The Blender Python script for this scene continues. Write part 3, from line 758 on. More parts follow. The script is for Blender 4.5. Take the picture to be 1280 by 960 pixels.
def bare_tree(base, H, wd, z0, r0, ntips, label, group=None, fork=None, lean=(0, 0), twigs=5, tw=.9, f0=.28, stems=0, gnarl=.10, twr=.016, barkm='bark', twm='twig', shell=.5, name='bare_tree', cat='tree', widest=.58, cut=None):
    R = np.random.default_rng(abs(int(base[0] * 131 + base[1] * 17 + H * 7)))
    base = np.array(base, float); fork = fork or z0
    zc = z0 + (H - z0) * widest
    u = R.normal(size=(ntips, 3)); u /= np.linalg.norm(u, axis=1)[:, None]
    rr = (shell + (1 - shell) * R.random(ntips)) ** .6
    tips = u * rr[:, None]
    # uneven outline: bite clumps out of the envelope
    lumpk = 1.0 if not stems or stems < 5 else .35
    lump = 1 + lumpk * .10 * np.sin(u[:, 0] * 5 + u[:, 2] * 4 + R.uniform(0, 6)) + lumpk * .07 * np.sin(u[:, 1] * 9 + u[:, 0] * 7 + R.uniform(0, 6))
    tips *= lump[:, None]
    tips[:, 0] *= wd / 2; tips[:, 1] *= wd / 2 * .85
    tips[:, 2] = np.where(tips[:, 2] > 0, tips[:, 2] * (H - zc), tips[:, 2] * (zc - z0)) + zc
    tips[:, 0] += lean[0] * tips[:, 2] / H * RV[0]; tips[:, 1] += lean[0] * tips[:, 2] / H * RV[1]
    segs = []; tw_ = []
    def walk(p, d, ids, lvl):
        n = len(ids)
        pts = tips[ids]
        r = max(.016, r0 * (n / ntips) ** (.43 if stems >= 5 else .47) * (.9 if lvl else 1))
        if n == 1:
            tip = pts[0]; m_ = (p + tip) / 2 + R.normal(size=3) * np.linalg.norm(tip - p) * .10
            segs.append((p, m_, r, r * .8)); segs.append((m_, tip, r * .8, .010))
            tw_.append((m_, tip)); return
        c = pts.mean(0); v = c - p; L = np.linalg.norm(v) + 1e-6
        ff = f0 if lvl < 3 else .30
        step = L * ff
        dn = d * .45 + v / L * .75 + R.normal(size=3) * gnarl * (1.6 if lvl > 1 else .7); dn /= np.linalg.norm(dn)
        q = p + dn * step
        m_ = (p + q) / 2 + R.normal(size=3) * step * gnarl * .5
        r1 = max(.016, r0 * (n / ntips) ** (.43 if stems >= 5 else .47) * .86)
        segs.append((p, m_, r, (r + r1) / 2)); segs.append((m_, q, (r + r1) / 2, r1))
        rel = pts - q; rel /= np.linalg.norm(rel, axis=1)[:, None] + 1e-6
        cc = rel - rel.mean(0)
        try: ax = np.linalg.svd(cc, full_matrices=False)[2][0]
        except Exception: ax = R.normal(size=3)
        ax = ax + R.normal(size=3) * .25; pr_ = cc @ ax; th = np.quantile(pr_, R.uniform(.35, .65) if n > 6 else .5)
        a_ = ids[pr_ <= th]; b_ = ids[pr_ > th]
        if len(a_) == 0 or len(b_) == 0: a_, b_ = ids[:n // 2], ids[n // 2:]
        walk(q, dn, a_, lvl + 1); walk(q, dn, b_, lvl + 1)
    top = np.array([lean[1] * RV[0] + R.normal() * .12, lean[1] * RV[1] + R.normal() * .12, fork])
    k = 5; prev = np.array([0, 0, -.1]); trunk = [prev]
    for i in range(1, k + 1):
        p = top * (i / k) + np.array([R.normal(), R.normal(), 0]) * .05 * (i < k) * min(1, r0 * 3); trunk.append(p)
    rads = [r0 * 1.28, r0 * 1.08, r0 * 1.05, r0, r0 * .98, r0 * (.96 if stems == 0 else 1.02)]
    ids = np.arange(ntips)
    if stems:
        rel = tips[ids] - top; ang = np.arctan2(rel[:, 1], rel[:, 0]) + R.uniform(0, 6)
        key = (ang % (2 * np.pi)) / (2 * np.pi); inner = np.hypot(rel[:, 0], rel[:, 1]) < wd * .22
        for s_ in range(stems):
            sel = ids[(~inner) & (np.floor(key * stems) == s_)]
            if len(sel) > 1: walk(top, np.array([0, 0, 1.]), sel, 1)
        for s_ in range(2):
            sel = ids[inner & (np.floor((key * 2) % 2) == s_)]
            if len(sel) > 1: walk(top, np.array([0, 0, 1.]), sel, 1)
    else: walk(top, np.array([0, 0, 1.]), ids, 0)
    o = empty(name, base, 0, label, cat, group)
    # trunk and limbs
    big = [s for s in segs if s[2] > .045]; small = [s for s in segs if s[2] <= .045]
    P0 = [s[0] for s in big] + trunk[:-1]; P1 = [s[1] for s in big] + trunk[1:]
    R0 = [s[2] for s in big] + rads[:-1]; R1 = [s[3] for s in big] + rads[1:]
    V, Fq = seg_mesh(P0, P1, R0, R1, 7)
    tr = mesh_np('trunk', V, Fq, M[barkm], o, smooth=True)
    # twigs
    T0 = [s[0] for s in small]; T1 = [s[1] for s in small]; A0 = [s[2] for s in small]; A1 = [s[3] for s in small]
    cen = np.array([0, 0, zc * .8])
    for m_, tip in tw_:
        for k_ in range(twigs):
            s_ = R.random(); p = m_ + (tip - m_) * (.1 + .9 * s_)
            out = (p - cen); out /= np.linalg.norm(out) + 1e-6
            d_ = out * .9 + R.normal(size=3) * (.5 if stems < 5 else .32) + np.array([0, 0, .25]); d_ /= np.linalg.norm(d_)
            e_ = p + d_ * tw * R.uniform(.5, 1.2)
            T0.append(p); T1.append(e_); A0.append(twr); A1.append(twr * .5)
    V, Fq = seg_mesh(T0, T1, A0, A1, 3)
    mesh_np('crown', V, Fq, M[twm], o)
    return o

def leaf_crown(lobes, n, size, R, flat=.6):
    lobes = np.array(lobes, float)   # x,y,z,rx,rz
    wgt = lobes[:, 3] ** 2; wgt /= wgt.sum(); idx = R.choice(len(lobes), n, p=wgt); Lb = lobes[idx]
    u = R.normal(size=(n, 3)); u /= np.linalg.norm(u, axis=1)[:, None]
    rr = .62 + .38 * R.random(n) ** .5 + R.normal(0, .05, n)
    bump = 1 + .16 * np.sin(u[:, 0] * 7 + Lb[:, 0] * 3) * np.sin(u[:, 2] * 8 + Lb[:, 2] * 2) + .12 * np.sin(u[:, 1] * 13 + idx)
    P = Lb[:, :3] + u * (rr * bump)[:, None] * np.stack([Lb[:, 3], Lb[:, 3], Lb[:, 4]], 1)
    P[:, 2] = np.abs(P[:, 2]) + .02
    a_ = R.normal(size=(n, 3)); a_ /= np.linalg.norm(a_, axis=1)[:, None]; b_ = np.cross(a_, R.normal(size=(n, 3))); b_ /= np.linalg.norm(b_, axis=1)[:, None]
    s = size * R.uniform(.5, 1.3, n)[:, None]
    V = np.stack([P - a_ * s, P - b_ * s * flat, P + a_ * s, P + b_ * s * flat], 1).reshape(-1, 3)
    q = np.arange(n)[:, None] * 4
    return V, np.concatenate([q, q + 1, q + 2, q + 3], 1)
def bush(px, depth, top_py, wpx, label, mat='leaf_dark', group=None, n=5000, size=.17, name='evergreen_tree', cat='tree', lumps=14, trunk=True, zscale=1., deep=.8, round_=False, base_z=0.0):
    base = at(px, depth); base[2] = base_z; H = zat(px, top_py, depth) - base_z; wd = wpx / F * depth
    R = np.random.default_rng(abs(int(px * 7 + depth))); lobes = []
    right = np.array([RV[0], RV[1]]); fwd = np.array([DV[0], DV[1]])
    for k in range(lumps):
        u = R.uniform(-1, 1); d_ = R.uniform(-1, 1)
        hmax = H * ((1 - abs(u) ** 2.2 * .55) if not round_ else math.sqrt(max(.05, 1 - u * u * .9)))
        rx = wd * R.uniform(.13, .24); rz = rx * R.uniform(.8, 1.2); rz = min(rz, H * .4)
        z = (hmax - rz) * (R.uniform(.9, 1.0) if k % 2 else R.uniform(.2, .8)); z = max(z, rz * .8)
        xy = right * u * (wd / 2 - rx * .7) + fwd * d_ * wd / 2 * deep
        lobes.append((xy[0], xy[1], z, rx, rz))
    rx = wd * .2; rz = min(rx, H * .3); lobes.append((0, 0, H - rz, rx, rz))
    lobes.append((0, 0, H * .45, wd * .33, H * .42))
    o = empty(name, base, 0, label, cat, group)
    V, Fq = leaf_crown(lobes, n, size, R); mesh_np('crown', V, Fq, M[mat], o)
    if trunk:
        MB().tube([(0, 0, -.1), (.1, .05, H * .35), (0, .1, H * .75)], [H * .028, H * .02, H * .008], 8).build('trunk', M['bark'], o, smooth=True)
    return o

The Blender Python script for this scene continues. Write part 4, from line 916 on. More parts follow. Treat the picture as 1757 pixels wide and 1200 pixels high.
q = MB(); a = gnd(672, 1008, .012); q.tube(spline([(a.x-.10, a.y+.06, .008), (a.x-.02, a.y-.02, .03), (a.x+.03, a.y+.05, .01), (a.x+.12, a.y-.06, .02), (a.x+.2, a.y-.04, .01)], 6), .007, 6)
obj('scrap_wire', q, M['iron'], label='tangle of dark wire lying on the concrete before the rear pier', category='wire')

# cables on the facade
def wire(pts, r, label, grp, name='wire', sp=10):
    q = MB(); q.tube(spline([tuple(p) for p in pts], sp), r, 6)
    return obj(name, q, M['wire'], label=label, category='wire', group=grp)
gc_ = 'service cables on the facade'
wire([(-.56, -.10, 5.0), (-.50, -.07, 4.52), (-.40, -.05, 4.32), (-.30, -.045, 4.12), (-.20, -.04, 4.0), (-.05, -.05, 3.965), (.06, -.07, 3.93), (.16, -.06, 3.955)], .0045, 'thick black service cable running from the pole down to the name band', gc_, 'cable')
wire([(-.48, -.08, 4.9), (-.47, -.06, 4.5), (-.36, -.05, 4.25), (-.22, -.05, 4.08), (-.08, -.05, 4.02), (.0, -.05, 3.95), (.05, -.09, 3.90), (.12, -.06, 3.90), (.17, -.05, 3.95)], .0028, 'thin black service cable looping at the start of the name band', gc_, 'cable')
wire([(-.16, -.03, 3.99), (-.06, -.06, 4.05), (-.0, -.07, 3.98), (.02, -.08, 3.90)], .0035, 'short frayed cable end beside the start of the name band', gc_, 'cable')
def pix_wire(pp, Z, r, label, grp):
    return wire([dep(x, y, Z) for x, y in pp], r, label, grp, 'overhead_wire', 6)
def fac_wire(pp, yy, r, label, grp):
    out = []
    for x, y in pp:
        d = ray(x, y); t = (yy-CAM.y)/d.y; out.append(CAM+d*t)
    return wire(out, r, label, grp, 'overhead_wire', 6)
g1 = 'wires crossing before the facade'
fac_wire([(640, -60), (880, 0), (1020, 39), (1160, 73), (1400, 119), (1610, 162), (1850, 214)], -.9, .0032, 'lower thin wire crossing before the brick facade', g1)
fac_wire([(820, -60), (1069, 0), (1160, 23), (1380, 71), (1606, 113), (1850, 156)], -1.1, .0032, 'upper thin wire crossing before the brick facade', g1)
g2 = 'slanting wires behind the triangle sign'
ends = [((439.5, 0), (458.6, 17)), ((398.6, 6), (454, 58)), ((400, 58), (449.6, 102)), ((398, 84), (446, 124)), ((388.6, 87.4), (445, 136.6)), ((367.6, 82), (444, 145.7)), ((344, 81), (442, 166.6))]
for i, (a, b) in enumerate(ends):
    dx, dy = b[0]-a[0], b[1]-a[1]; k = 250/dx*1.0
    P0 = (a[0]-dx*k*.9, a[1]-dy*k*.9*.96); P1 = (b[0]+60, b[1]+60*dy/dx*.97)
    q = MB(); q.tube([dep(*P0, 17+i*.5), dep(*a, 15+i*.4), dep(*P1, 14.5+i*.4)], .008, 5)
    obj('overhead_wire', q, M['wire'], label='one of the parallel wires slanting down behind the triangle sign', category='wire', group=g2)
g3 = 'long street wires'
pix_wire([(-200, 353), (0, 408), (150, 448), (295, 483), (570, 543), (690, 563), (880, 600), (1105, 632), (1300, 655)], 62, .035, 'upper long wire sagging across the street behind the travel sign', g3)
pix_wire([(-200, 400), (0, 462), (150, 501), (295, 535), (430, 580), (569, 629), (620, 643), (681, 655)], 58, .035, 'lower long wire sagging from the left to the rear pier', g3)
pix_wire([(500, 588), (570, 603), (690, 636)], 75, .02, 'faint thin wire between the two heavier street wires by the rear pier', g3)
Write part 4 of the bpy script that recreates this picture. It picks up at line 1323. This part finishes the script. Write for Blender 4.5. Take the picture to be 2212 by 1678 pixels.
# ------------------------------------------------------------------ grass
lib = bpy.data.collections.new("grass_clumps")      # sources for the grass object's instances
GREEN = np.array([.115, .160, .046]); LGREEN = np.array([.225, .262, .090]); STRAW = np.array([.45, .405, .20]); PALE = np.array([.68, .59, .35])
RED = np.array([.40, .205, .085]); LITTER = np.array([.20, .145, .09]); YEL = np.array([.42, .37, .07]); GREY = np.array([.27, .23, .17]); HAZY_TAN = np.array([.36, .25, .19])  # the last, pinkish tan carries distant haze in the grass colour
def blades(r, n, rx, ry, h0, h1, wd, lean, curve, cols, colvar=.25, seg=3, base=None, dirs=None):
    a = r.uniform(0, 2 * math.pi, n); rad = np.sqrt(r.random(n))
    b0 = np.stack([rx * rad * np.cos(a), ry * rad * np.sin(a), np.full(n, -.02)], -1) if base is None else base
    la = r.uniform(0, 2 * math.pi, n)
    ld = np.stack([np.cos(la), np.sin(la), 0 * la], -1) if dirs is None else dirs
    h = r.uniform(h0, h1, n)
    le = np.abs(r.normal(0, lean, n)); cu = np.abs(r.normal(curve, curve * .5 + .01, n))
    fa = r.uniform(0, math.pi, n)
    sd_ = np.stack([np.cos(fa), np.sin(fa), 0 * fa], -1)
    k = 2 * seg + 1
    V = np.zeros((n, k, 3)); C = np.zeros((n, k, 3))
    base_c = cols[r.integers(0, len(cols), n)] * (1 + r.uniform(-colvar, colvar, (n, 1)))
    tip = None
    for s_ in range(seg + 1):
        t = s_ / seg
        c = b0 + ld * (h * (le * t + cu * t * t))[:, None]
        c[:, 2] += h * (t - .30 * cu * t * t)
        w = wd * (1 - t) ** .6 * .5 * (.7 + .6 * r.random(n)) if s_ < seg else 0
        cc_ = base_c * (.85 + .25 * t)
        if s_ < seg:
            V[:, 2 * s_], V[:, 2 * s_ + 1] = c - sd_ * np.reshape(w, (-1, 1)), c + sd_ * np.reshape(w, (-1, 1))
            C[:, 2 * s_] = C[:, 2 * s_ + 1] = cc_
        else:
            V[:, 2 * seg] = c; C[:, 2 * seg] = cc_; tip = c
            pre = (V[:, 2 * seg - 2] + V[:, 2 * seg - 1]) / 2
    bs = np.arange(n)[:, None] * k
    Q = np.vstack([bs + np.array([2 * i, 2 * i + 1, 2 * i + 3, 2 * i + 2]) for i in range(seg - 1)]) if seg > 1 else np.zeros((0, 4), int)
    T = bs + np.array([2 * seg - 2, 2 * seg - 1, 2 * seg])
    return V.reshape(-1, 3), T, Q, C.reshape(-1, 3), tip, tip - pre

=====

Problem details: Find the line containing "cc_ = base_c * (.85 + .25 * t)", then output it and every line after it to the end of the data, exactly.

Complete response:
        cc_ = base_c * (.85 + .25 * t)
        if s_ < seg:
            V[:, 2 * s_], V[:, 2 * s_ + 1] = c - sd_ * np.reshape(w, (-1, 1)), c + sd_ * np.reshape(w, (-1, 1))
            C[:, 2 * s_] = C[:, 2 * s_ + 1] = cc_
        else:
            V[:, 2 * seg] = c; C[:, 2 * seg] = cc_; tip = c
            pre = (V[:, 2 * seg - 2] + V[:, 2 * seg - 1]) / 2
    bs = np.arange(n)[:, None] * k
    Q = np.vstack([bs + np.array([2 * i, 2 * i + 1, 2 * i + 3, 2 * i + 2]) for i in range(seg - 1)]) if seg > 1 else np.zeros((0, 4), int)
    T = bs + np.array([2 * seg - 2, 2 * seg - 1, 2 * seg])
    return V.reshape(-1, 3), T, Q, C.reshape(-1, 3), tip, tip - pre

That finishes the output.